The story of Lazarus, his death and Jesus’ raising of him (John11:1-44) is a turning point in the story of John’s gospel.  It is the response to that event (whatever it was) by the chief priests and Pharisees that we read this week.  Their response showed them trying desperately to contain and control a movement that had become out of control.  They knew that uncontrolled, that movement would bring down on them the wrath of the Romans (Rome had destroyed Jerusalem by the time the gospel was written).  They knew that killing Jesus was the only way to silence him.  They knew that they would have to kill Lazarus too. (John 12:9-11) I think that Caiaphas also knew that nothing would work.  The ‘believers’ had become too numerous, too vocal, too fearless.  Even death didn’t stop them. 

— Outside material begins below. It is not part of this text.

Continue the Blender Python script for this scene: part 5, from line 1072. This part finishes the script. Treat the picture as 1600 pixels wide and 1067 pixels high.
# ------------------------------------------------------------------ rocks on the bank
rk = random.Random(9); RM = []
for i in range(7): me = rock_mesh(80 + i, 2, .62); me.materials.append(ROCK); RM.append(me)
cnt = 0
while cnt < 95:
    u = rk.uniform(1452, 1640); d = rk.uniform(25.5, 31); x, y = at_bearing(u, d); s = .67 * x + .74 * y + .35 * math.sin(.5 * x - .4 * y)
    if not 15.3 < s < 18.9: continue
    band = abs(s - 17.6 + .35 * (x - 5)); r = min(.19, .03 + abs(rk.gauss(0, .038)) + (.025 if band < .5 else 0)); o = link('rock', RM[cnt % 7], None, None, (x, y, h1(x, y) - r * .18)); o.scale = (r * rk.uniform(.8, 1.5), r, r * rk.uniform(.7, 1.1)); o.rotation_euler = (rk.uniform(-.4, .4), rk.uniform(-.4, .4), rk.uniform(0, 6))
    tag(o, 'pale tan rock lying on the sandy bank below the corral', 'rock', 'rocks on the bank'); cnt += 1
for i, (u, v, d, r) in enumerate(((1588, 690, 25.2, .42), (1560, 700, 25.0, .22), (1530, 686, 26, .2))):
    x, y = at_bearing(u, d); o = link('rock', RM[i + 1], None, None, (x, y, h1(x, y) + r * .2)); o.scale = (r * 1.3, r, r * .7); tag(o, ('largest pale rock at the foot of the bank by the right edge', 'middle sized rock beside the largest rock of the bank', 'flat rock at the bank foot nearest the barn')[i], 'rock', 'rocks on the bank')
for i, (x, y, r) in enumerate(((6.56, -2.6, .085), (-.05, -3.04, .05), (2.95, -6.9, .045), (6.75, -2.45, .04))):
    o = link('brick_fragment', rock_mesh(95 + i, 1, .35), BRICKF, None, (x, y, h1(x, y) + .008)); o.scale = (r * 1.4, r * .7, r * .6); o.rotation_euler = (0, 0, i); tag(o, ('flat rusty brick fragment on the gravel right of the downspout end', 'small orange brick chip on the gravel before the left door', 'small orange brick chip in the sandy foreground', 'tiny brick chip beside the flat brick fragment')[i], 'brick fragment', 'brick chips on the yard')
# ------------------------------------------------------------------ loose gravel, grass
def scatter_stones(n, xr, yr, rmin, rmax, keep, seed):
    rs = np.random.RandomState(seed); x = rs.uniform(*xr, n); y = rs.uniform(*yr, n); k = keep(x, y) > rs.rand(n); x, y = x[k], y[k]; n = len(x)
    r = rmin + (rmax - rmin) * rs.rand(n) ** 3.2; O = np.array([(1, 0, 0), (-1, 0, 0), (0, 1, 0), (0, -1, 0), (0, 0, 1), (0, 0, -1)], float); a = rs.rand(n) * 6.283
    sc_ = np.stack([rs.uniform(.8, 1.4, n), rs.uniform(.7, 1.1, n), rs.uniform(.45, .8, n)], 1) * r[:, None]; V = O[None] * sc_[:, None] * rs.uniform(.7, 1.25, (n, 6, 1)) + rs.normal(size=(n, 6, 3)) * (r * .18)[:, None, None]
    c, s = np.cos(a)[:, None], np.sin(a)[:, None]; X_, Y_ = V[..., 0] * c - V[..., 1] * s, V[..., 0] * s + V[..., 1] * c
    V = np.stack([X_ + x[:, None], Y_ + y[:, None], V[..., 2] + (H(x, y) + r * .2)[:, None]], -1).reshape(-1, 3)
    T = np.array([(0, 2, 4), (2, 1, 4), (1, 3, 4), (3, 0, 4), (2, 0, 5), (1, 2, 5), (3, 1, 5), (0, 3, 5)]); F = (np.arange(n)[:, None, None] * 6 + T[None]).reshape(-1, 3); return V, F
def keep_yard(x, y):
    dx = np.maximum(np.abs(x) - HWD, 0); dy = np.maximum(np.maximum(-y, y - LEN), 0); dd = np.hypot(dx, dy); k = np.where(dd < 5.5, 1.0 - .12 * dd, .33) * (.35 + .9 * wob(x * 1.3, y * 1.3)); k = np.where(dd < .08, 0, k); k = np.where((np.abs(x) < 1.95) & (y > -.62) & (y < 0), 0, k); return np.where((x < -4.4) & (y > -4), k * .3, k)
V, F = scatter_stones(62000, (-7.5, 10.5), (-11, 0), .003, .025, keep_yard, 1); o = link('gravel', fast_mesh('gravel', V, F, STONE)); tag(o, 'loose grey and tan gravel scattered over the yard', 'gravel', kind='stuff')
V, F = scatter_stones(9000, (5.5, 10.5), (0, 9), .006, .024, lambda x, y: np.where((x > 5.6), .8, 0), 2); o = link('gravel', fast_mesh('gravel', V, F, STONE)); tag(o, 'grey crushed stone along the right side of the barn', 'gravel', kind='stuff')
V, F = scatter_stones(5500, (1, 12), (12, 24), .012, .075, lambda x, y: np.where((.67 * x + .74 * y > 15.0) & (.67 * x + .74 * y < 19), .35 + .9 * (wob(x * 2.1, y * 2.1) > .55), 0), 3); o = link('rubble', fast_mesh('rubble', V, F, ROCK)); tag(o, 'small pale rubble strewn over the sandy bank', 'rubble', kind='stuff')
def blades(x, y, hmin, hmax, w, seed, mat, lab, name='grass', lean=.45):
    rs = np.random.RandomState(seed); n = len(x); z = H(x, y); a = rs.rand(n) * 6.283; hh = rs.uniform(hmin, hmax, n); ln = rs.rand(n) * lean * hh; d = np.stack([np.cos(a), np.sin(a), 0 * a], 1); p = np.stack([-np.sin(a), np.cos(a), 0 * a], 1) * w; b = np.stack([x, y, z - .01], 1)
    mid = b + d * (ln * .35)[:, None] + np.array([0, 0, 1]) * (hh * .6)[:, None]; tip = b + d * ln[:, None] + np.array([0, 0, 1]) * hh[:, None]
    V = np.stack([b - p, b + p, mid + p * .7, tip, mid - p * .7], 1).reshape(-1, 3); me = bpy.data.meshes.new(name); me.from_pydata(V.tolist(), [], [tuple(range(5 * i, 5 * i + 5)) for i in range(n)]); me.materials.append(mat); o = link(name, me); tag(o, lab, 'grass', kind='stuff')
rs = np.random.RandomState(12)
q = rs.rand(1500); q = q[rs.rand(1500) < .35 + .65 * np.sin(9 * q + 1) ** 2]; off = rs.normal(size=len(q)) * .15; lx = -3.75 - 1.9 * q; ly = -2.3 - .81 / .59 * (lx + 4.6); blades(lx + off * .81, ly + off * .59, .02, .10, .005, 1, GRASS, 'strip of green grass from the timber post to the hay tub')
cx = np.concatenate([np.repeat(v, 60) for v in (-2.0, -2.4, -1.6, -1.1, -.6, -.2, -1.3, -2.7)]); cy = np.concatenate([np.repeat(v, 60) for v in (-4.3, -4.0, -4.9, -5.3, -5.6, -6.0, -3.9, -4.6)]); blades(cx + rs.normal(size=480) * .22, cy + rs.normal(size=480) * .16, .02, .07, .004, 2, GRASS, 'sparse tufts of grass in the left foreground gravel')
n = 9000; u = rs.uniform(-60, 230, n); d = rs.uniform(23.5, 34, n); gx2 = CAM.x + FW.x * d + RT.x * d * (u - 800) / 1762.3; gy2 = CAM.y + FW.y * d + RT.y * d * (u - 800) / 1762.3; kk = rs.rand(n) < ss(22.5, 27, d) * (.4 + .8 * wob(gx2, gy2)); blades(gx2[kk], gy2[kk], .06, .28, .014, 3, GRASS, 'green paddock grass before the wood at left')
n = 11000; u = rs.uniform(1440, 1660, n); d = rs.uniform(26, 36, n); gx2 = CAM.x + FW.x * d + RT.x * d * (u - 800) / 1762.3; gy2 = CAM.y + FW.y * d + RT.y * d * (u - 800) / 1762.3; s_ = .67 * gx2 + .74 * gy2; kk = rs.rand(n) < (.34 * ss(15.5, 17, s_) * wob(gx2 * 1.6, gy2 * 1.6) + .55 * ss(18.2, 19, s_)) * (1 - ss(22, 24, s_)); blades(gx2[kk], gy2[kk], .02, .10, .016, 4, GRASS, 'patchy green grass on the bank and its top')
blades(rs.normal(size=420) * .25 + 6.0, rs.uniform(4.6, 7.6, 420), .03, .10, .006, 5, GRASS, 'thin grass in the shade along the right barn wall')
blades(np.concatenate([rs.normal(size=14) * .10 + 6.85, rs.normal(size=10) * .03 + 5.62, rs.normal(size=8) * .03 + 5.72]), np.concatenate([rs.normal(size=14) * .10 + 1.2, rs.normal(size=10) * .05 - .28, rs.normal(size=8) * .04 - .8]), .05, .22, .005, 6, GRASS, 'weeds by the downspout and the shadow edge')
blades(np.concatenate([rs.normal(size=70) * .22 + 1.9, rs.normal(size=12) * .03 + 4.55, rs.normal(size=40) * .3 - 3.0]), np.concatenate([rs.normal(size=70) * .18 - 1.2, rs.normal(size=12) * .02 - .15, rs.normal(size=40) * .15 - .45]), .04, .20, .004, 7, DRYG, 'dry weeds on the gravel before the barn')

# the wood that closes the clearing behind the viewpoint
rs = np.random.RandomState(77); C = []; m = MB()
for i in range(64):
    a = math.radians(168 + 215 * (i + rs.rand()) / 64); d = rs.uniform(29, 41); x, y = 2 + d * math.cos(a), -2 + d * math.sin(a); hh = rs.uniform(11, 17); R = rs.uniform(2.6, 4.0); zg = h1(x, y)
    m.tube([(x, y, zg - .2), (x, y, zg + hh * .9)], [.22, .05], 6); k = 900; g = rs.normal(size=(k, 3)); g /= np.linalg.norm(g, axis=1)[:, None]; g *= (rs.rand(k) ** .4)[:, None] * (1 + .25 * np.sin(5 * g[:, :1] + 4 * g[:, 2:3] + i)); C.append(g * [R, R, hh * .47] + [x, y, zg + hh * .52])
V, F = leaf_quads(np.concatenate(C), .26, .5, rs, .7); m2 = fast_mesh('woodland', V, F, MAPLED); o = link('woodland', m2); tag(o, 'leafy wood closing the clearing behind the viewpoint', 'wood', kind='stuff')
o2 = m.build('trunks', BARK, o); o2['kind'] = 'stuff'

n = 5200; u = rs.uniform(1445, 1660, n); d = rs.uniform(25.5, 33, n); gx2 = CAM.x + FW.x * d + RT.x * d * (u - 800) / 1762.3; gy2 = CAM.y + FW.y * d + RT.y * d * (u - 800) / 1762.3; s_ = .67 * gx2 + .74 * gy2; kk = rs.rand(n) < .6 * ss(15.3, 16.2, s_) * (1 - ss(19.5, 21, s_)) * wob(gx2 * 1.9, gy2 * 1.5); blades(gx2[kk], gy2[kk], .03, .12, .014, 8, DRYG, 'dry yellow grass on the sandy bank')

Sometimes in the midst of radical change, it is hard to see which movements will be lasting, which leaders deserve your following, which experts are sharing the facts accurately, which groups will have lasting influence.  I don’t imagine that very many people living around the Mediterranean in the first century would have guessed that the movement to join was that odd group called Christians, that Paul was the leader whose words would become scripture, that Jesus’ teachings would dominate the world in the next 2 000 years.  We can lend our voices to the ones who say that we can’t possibly get rid of fossil fuels or that the country can’t afford a system of guaranteed income, or that a wealth tax is impossible or we can speak out for an economic and tax system the distributes wealth fairly and an energy and food system that is sustainable and renewable.  Although it may seem that the former voices are still strongest, I think, I hope, I pray that the tide has turned.